Conditional robustness of propagating bound states in the continuum on biperiodic structures

TL;DR

This paper demonstrates that low-frequency propagating bound states in the continuum (BICs) on biperiodic structures with specific symmetries are robust against small symmetry-preserving structural perturbations, enhancing understanding and potential applications.

Contribution

It shows that certain propagating BICs on symmetric biperiodic structures are robust to symmetry-preserving perturbations, clarifying their stability and symmetry dependence.

Findings

Propagating BICs with one radiation channel are symmetry-robust.

BICs persist with slight frequency and wavevector changes under perturbations.

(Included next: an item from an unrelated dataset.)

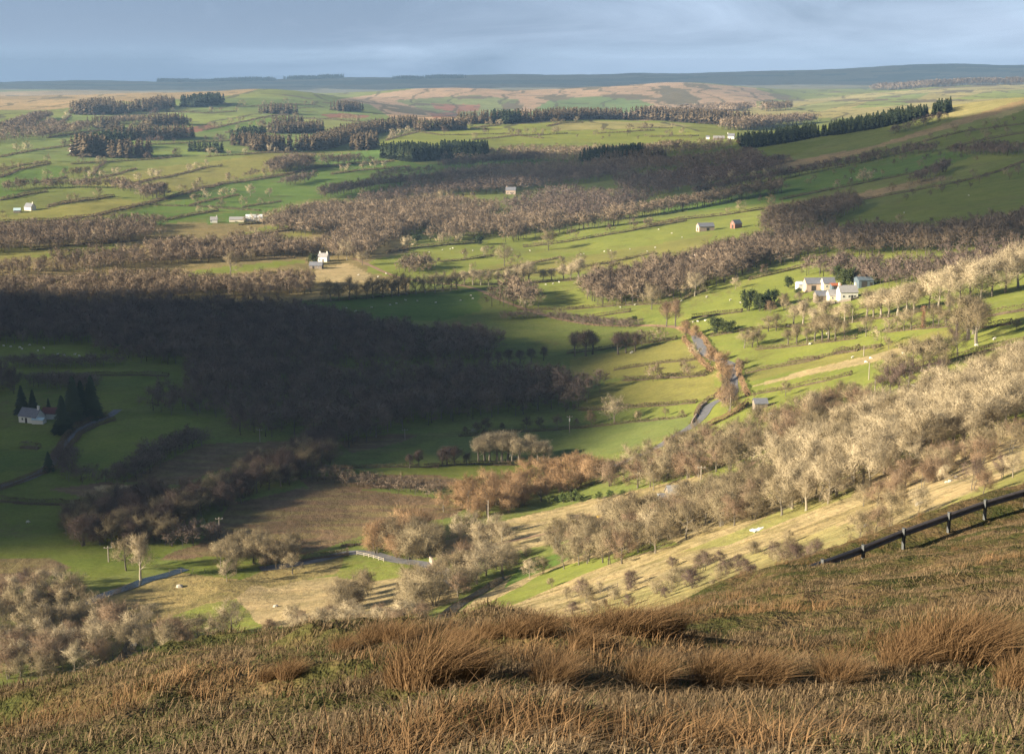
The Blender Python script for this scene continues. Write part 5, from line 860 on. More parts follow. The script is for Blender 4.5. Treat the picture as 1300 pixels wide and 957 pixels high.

Symmetry plays a crucial role in BIC robustness on biperiodic structures.

Abstract

For a periodic structure sandwiched between two homogeneous media, a bound state in the continuum (BIC) is a guided Bloch mode with a frequency in the radiation continuum. Optical BICs have found many applications, mainly because they give rise to resonances with ultra-high quality factors. If the periodic structure has a relevant symmetry, a BIC may have a symmetry mismatch with incoming and outgoing propagating waves of the same frequency and compatible wavevectors, and is considered as protected by symmetry. Propagating BICs with nonzero Bloch wavevectors have been found on many highly symmetric periodic structures. They are not protected by symmetry in the usual sense (i.e., there is no symmetry mismatch), but some of them seem to depend on symmetry for their existence and robustness. In this paper, we show that the low-frequency propagating BICs (with only one radiation channel) on biperiodic structures with an inversion symmetry in the plane of periodicity and a reflection symmetry in the perpendicular direction are robust to symmetry-preserving structural perturbations. In other words, a propagating BIC continues its existence with a slightly different frequency and a slightly different Bloch wavevector, when the biperiodic structure is perturbed slightly preserving the inversion and reflection symmetries. Our study enhances theoretical understanding for BICs on periodic structures and provides useful guidelines for their applications.